Entre otros escritores más que cita De la Torre para ilustrar (de manera fragmentaria y dispersa) la figura de Murillo, también se encuentra Sabino Pinilla, quien explica que “su cabello era negrísimo y un tanto áspero, peinado y recogido sobre el occipucio, en una gruesa trenza, cuidadosamente anudada con cintas, lo cual dejaba limpia y en forma semicuadrada su frente”. Más adelante este autor además nos dice que “el labio inferior era grueso y un tanto caído, bigote corto y escaso, que alguna vez se afeitaba completamente, la barba puntiaguda y las orejas bien formadas, siempre fuera del cabello”. Finalmente, Gustavo Adolfo Otero escribe lo siguiente: “Hacia los cincuenta años ofrecía el aspecto de un hombre achaparrado, grandes espaldas de forjador que había acumulado grasa sin quemar en el abdomen”.

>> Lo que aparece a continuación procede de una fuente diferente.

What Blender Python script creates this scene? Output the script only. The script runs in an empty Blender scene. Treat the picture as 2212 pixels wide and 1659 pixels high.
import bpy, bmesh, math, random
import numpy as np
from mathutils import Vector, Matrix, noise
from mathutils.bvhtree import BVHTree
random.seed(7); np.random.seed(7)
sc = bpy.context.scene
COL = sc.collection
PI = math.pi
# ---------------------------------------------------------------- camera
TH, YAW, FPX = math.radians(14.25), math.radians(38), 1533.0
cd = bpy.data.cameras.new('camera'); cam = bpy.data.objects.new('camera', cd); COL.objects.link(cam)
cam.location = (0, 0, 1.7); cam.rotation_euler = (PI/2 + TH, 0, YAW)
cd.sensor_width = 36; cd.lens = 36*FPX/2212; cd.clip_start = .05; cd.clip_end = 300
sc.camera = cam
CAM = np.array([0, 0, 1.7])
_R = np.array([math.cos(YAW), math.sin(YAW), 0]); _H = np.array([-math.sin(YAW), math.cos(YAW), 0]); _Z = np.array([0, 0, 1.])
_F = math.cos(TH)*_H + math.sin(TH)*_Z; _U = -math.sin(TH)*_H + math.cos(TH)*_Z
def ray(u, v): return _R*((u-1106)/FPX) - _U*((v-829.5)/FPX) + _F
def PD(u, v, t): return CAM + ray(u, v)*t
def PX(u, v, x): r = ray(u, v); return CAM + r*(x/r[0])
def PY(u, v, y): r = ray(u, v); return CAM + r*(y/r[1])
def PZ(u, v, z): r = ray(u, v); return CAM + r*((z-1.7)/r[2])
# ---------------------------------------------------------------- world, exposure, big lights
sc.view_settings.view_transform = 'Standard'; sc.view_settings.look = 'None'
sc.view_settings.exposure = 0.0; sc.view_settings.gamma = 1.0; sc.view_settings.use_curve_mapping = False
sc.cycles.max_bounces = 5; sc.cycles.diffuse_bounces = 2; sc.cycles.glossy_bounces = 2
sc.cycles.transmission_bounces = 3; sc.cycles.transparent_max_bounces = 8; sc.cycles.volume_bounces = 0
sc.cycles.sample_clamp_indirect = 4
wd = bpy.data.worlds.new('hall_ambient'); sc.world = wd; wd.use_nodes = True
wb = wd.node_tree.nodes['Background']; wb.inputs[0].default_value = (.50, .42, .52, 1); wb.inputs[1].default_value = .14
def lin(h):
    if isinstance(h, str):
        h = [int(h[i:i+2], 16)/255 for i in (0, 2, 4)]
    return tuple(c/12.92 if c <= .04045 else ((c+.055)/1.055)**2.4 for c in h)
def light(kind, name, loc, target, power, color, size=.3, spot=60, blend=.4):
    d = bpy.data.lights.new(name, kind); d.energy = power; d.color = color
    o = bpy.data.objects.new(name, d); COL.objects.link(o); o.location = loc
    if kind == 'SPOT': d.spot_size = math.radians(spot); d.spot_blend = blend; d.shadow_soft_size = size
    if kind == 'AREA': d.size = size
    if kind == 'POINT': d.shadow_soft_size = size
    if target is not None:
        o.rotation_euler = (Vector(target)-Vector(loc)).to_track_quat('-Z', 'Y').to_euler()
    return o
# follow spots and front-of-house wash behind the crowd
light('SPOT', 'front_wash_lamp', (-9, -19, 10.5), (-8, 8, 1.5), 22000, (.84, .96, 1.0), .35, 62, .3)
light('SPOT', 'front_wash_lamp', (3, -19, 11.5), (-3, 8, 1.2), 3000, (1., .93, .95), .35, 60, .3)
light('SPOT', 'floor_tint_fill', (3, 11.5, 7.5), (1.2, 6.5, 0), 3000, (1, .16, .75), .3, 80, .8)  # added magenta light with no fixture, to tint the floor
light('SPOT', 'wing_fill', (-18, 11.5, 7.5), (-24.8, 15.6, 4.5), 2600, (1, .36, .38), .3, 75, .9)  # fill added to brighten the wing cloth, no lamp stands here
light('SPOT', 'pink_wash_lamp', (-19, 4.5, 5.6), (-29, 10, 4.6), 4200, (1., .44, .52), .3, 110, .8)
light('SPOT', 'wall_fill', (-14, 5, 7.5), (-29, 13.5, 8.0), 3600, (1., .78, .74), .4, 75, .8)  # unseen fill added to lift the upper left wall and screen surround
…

Es así, que a partir del libro de De la Torre —deteniéndonos en estas referencias preliminares al estudio genealógico— podemos reconstruir imaginaria y gráficamente la apariencia de Pedro Domingo Murillo. En este sentido, y a estas alturas del partido, se me hace más productivo reconstruir ambiguamente los devenires del prócer en vez de tratar de ubicar fielmente los sucesos del pasado. Habría, entonces, que proyectar el personaje histórico desde su posible y esencial figura ficcional. Repensar, reversionar y resemantizar lugares comunes, o no tanto, que completan la imagen de Murillo. Por ejemplo pensar en el origen de su retrato pictórico que para unos no es pintado fiel al modelo original, sino que es la construcción que se basa en supuestos y en rumores de boca en boca.
O hablar de la estatua de la plaza Murillo que, según la leyenda urbana, es un torero, mientras la efigie del mártir reposa en algún pueblo perdido de España. Describir (sin importar la veracidad o no del hecho) la fuga intensa y difícil que la viuda de Murillo debe realizar con su hijo y su hija a cuestas, así como el inevitable delirio en el que cae la mujer y del cual no sale nunca más. Imaginar a Murillo, así, en su relación con la moda, o su atractivo físico, o su prominente panza que retrata a un amante de la buena comida. O, por ejemplo, me pregunto: ¿Dónde habrá quedado el pedazo de cuerda que permaneció atado al cuello del mártir hasta que éste dejó de respirar?